Election Victory For Erdogan Leaves Turkey Divided

RECEP Tayyip Erdogan’s supporters celebrated well into the night after Turkey’s long-time president secured another five years in power.

“The entire nation of 85 million won,” he told cheering crowds outside his enormous palace on the edge of Ankara.

But his call for unity sounded hollow as he ridiculed his opponent Kemal Kilicdaroglu – and took aim at a jailed Kurdish leader and pro-LGBT policies.

The opposition leader did not explicitly concede victory.

Complaining of “the most unfair election in recent years”, Mr Kilicdaroglu said the president’s political party had mobilised all the means of the state against him.

President Erdogan ended with just over 52% of the vote based on near-complete unofficial results – almost half the electorate in this deeply polarised country did not back his authoritarian vision of Turkey.

Ultimately Mr Kilicdaroglu was no match for the well-drilled Erdogan campaign, even if he took the president to a run-off second round for the first time since the post was made directly elected in 2014.

But he barely dented his rival’s first-round lead, falling more than two million votes behind.

The president made the most of his victory, with an initial speech to supporters atop a bus in Turkey’s biggest city Istanbul, followed after dark by a balcony address from his palace to an adoring crowd that he numbered at 320,000 people.

“It is not just us who won, Turkey won,” he declared, calling it one of the most important elections in Turkish history.

He taunted his opponent’s defeat with the words “Bye, bye, bye, Kemal” – a chant that was also taken up by his supporters in Ankara.
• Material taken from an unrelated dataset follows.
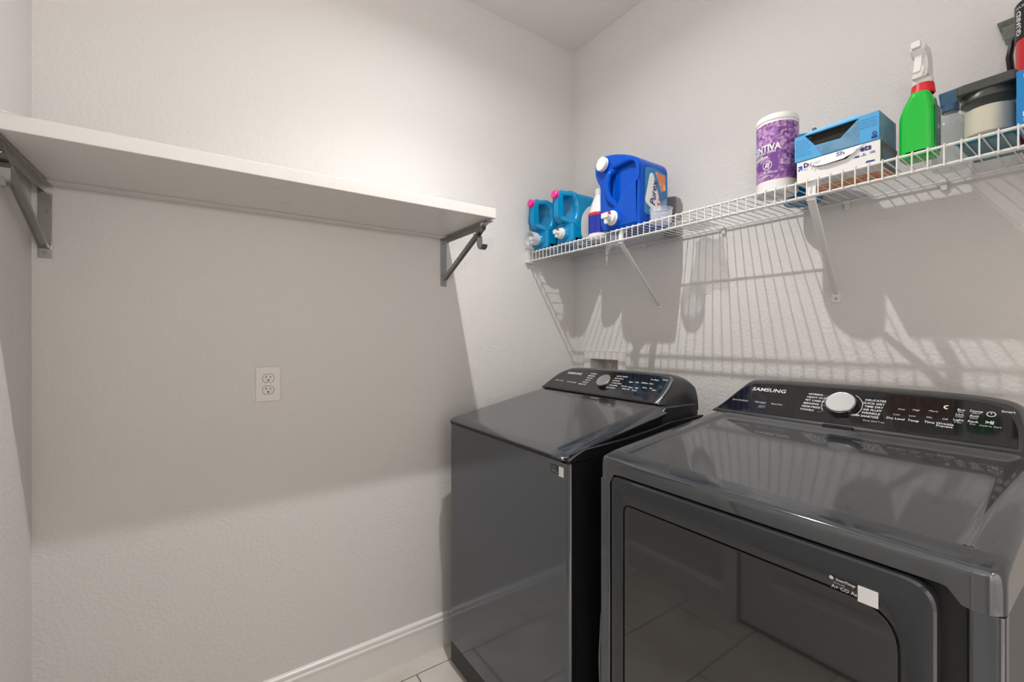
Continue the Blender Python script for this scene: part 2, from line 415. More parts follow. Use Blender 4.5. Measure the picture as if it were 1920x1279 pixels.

Mr Erdogan poured scorn on the main opposition party’s increase in its number of MPs in the parliament vote two weeks before. The true number had fallen to 129, he said, because the party had handed over dozens of seats to its allies.

He also condemned the opposition alliance’s pro-LGBT policies – which he said was in contrast with his own focus on families.

Although the final results are not confirmed, the Supreme Election Council said there was no doubt who had won.